There is a solve for the issues and questions above, one in which both the restaurant and the diner benefit, and we’re busy finding the best solution. All of which sounds pretty wunderbar to us.
James Jung
VP, Content
Blackbird Labs, Inc.
Thanks for reading! Blackbird will launch in select restaurants later this year. In the meantime, if you dug this, please give it a like! We’re also on Twitter and would love to hear from you there.
Well written and great analogous analysis!
You said "Five companies own 71 of North America’s biggest ski resorts, with Vail laying claim to 31 of those."
This did not sound right, my research (on Feb 11, 2024) shows:
Five companies own 76 resorts in North America: Vail (38), Alterra (17), Boyne (9), POWDR (9), Aspen SkiCo (3). Only 36 of these are in the top 100 of size (measured in skiable acres), Vail has only 12 of these 36.
At least half of Vail owned resorts are small operations in the midwest and mid-Atlantic : Ohio, Michigan, Pennsylvania, Illinois, Minnesota, Missouri, Indiana, Wisconsin.
I do not disagree with the basic premises of your article.
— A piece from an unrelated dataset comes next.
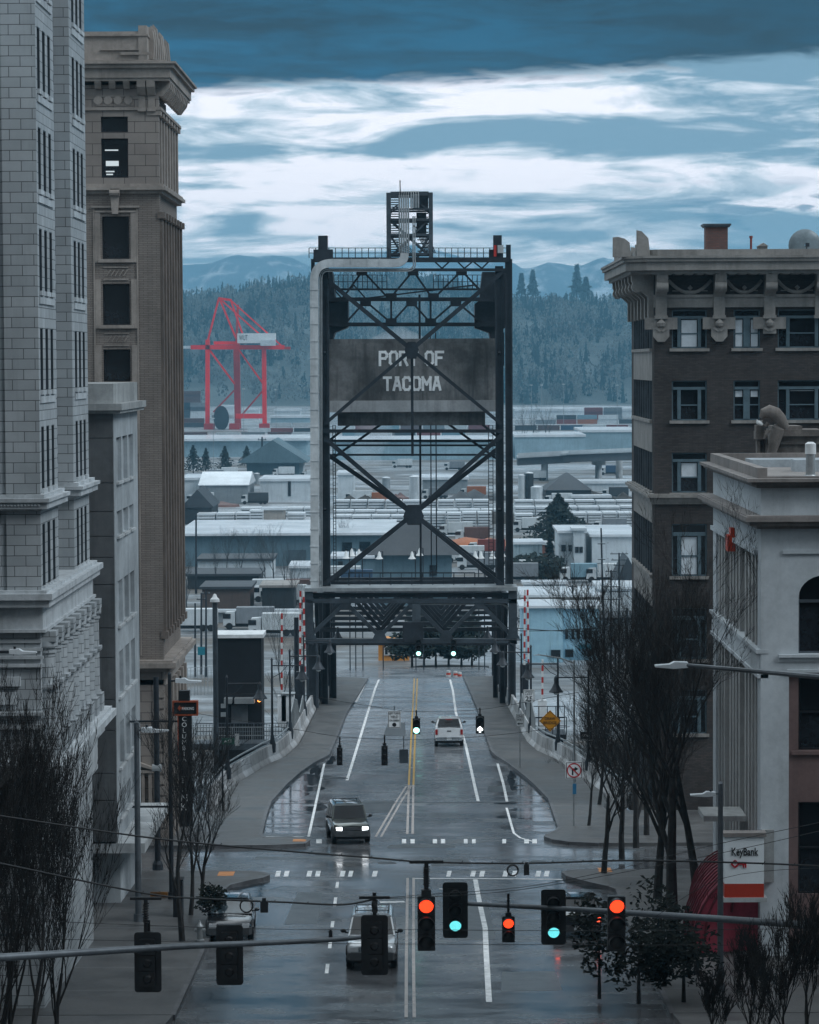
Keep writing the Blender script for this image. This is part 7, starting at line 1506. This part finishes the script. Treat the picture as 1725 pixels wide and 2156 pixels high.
for px, py, r, d, lb in ((519, 1908, 13, 51.8, 'left signal'), (1080, 1833, 11, 47.2, 'red signal on the span cable')):
    c = P(px, py, d); k = r*d/F; t = thing('cable_coil', 'coil of spare black cable hanging near the '+lb, 'cable coil', c); m = MB()
    for w_ in range(2): m.path([c+V3((k*(1+.05*w_)*math.cos(u), .02*w_, k*(1+.08*w_)*math.sin(u))) for u in [2*math.pi*i/24 for i in range(25)]], .012, 6)
    builds(m, 'loop', WIRE, t)
for px, y0, y1, w_, d, lb in ((556, 1898, 1922, 16, 51.8, 'beside the left cable coil'), (1109, 1820, 1843, 11, 47.2, 'right of the cable coil by the red signal'), (696, 1960, 1976, 8, 60, 'on the lower thin wire')):
    a = P(px, y0, d); b = P(px, y1, d); k = w_*d/F/2; t = thing('splice_box', 'small black splice box hanging '+lb, 'splice box', a); MB().box(a.x-k, a.x+k, d, d+2*k, b.z, a.z).build('body', SIGB, t); MB().box(a.x-k*.5, a.x+k*.5, d, d+k, a.z, a.z+k*.8).build('clip', SIGB, t)
for px, ya, yb, d, lb in ((789, 1890, 1932, 52, 'big rear facing signal'), (898, 1815, 1884, 47.2, 'large red signal'), (307, 1892, 1962, 51.0, 'left rear facing signal')):
    a = P(px, ya, d); b = P(px, yb, d); t = thing('signal_hanger', 'black twisted hanger rod above the '+lb, 'hanger', b); m = MB().tube(a, b, .035, n=8); m.build('rod', WIRE, t); m = MB(); n = 40; m.path([a.lerp(b, .15+i/n*.6)+V3((.05*math.cos(i*1.3), .05*math.sin(i*1.3), 0)) for i in range(n)], .012, 5).build('wrap', WIRE, t); MB().bar(a+V3((-.28, 0, 0)), a+V3((.28, 0, 0)), .05).build('clamp', WIRE, t)
# ================================================================== VEHICLES (front faces -y in local space)
def loft(secs, name, mat, t, cap=True):
    m = MB(); n = len(secs[0][1]); 
    for y, ring in secs: m.v += [(x, y, z) for x, z in ring]
    for i in range(len(secs)-1):
        for k in range(n): m.f.append((i*n+k, i*n+(k+1) % n, (i+1)*n+(k+1) % n, (i+1)*n+k))
    m.f.append(tuple(range(n))); m.f.append(tuple((len(secs)-1)*n+k for k in range(n-1, -1, -1))); m.k = [(0, 0)]
    return m.build(name, mat, t, world=False, smooth=True)
def bring(hw, zb, zt, r=.09, crown=.03):          # body cross-section
    return [(-hw*.90, zb), (-hw*.985, zb+.1), (-hw, zb+(zt-zb)*.45), (-hw*.99, zt-r*1.4), (-hw*.94, zt-r*.35), (-hw*.80, zt), (0, zt+crown), (hw*.80, zt), (hw*.94, zt-r*.35), (hw*.99, zt-r*1.4), (hw, zb+(zt-zb)*.45), (hw*.985, zb+.1), (hw*.90, zb)]
def quadp(m, q, inset, off):        # slightly proud glass panel on a quad given counter-clockwise from outside
    q = [V3(p) for p in q]; c = sum(q, V3())/4; n = (q[1]-q[0]).cross(q[3]-q[0]).normalized()
    o = [p+(c-p)*inset for p in q]; m.add([p+n*off for p in o]+[p-n*.01 for p in o], [(0, 1, 2, 3), (7, 6, 5, 4), (0, 4, 5, 1), (1, 5, 6, 2), (2, 6, 7, 3), (3, 7, 4, 0)])
def paint(name, c, rough=.25, metal=.35):
    if name in MC: return MC[name]
    m, nt, b = _new(name); v = _vec(nt); n = _noise(nt, v, 1.5, 5); nt.links.new(_ramp(nt, n, tuple(q*.82 for q in c), c), b.inputs['Base Color']); b.inputs['Roughness'].default_value = rough; b.inputs['Metallic'].default_value = metal; b.inputs['Coat Weight'].default_value = 1.0; b.inputs['Coat Roughness'].default_value = .08
    MC[name] = m; return m
CHR = M('chrome', (.6, .62, .64), .2, .1, 4, metal=.9, bump=0); HLM = M('headlamp_glass', (.5, .52, .54), .15, .1, 4, bump=0); HLON = EM('headlamp_lit', (.9, .95, 1.0), 4.5); TLM = M('tail_lamp_red', (.32, .02, .02), .25, .1, 4, bump=0); TLON = EM('tail_lamp_lit', (1, .08, .03), 2.2); INT = M('car_interior', (.02, .022, .025), .8, .3, 3); TRIM = M('grey_bumper', (.06, .065, .07), .5, .2, 3); PLT = M('number_plate', (.55, .58, .6), .5, .1, 5, bump=0)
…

I have skied in France, Italy, and Austria and plan to return. Yes, overall it is less expensive (especially for the casual skier), and offers more choices and opportunties for spontaniety.
The detailed explanation of multiple ownership of infrastructure in Austria was insightful. There was no mention of government subsidies. Are present in Austria and how much impact do they have?
I do question your characterization of Vail as a near monopoly. There are approximately 800 ski resorts in North America, Vail owns 36 as mentioned previously and only 12 are in the top 100 of the largest resorts.
And of course you included pictures of the crazy lift lines. I have skied in the North American west for 40 years, I can assure you that those are aberrations. I have also been in several chaotic Euro cable car scrums, at least we show some respect to others while we wait for a lift.